## Dataset extract
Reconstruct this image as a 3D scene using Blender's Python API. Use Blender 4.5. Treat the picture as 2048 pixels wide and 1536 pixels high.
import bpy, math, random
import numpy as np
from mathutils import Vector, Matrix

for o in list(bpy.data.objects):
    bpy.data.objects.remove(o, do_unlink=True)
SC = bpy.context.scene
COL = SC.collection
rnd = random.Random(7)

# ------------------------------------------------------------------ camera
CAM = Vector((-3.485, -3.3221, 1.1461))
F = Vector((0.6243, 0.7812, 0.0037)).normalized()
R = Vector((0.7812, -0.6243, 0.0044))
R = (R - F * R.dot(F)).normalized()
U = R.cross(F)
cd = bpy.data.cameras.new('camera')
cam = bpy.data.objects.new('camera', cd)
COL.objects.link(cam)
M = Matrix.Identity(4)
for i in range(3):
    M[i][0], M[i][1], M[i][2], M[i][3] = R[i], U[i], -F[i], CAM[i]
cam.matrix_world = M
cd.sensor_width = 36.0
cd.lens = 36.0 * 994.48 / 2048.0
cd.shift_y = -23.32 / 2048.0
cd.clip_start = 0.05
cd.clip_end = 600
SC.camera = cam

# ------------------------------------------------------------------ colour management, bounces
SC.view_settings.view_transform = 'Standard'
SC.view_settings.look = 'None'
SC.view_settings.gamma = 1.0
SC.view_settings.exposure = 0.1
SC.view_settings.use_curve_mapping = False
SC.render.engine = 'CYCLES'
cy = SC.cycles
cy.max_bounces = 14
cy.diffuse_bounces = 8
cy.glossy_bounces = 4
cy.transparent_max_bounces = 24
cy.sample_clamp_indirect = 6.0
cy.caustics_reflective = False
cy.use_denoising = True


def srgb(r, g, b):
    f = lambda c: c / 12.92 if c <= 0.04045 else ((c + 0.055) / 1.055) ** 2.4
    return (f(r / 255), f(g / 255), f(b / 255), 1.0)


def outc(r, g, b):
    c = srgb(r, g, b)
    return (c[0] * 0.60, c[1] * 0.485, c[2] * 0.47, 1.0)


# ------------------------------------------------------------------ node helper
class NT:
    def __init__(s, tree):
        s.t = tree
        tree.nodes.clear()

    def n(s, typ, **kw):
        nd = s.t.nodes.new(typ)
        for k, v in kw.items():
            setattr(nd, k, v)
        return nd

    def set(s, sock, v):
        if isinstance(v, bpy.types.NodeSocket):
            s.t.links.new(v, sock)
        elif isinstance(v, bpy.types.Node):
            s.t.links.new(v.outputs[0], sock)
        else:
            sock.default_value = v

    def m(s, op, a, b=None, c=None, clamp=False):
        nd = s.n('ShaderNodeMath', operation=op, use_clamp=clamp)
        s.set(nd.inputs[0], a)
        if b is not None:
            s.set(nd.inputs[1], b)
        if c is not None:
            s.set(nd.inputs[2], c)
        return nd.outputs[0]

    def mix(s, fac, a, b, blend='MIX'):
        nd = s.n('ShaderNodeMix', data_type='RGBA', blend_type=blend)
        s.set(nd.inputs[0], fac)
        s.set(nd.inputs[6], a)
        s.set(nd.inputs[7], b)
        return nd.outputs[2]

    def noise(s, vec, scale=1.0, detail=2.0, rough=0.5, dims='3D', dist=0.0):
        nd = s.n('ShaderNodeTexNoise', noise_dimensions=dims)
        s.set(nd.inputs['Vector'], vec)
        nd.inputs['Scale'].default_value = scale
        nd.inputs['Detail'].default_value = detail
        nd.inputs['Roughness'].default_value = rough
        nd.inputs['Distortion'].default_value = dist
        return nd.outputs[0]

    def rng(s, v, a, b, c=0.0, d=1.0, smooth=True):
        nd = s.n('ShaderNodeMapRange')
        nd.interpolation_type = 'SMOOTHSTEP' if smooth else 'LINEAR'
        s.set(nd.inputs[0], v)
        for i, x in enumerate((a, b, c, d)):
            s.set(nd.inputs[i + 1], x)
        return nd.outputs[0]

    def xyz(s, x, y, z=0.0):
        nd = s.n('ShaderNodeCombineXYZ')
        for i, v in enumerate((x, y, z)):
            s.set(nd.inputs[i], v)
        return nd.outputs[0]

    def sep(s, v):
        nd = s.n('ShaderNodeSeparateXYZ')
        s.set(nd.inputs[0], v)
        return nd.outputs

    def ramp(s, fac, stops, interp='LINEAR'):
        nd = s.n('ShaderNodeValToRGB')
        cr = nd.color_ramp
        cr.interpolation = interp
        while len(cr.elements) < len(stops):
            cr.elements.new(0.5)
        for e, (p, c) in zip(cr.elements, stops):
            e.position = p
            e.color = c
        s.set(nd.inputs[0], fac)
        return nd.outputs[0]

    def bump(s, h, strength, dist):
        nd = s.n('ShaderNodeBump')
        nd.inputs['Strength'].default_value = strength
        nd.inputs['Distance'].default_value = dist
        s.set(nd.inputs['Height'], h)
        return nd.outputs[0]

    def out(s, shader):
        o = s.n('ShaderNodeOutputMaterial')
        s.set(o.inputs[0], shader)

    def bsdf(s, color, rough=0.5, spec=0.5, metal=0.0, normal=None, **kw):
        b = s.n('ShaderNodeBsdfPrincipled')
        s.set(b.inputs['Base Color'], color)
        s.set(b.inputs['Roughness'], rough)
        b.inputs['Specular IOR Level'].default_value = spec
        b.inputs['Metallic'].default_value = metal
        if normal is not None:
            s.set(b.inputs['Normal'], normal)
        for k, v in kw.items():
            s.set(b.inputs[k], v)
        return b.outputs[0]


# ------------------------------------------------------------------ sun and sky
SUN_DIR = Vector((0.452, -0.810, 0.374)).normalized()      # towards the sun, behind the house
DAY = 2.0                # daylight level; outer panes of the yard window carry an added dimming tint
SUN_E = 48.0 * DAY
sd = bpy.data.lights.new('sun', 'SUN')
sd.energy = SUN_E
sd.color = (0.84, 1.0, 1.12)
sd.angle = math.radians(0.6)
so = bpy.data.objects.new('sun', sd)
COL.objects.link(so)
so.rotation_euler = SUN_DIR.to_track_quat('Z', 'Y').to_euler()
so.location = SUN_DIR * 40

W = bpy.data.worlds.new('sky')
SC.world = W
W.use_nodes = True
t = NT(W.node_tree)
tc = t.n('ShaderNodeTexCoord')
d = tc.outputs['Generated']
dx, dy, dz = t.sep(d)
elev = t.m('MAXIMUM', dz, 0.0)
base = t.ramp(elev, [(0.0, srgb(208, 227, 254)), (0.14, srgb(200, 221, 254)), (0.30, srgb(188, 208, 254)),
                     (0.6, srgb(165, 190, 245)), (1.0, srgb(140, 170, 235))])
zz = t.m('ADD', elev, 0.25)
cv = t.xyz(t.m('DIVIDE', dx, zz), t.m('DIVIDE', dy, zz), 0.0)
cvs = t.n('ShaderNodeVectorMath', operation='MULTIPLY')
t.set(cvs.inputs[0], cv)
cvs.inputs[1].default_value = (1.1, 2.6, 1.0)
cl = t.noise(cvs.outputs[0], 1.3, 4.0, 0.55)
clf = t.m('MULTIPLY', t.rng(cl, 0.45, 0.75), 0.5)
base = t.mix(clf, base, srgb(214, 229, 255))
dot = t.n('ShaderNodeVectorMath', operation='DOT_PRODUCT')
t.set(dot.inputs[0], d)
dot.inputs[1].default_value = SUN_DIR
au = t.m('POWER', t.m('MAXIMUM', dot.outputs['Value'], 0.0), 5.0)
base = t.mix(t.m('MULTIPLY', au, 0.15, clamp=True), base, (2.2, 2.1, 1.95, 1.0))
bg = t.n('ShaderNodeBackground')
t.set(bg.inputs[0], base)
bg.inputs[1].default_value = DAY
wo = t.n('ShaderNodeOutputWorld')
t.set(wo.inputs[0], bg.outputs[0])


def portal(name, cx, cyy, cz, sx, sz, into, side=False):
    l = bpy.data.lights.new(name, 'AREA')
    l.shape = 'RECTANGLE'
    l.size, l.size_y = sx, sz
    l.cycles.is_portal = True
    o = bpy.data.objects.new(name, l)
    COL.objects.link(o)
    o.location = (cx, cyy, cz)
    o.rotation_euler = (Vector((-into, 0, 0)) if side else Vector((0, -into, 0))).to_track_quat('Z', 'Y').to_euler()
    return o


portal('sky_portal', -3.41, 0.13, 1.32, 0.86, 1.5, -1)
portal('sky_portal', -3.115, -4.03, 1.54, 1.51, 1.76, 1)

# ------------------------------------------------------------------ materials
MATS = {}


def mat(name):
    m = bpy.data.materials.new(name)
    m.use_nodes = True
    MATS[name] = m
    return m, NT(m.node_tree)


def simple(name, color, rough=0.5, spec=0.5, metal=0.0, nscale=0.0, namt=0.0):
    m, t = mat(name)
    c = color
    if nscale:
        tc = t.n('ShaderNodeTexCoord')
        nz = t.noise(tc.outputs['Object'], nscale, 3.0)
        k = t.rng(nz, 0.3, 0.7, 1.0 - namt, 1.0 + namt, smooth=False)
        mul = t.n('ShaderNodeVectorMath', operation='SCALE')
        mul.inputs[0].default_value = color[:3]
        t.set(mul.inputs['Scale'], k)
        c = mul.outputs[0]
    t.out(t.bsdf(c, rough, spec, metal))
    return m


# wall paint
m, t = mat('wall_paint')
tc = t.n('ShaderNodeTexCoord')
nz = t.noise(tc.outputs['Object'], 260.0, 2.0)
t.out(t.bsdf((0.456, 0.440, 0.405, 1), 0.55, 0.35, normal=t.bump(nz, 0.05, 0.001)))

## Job
All lines from the beginning of the material above through the one with "return (f(r /" need to be returned exactly; please return those and only those.

## The response
Reconstruct this image as a 3D scene using Blender's Python API. Use Blender 4.5. Treat the picture as 2048 pixels wide and 1536 pixels high.
import bpy, math, random
import numpy as np
from mathutils import Vector, Matrix

for o in list(bpy.data.objects):
    bpy.data.objects.remove(o, do_unlink=True)
SC = bpy.context.scene
COL = SC.collection
rnd = random.Random(7)

# ------------------------------------------------------------------ camera
CAM = Vector((-3.485, -3.3221, 1.1461))
F = Vector((0.6243, 0.7812, 0.0037)).normalized()
R = Vector((0.7812, -0.6243, 0.0044))
R = (R - F * R.dot(F)).normalized()
U = R.cross(F)
cd = bpy.data.cameras.new('camera')
cam = bpy.data.objects.new('camera', cd)
COL.objects.link(cam)
M = Matrix.Identity(4)
for i in range(3):
    M[i][0], M[i][1], M[i][2], M[i][3] = R[i], U[i], -F[i], CAM[i]
cam.matrix_world = M
cd.sensor_width = 36.0
cd.lens = 36.0 * 994.48 / 2048.0
cd.shift_y = -23.32 / 2048.0
cd.clip_start = 0.05
cd.clip_end = 600
SC.camera = cam

# ------------------------------------------------------------------ colour management, bounces
SC.view_settings.view_transform = 'Standard'
SC.view_settings.look = 'None'
SC.view_settings.gamma = 1.0
SC.view_settings.exposure = 0.1
SC.view_settings.use_curve_mapping = False
SC.render.engine = 'CYCLES'
cy = SC.cycles
cy.max_bounces = 14
cy.diffuse_bounces = 8
cy.glossy_bounces = 4
cy.transparent_max_bounces = 24
cy.sample_clamp_indirect = 6.0
cy.caustics_reflective = False
cy.use_denoising = True


def srgb(r, g, b):
    f = lambda c: c / 12.92 if c <= 0.04045 else ((c + 0.055) / 1.055) ** 2.4
    return (f(r / 255), f(g / 255), f(b / 255), 1.0)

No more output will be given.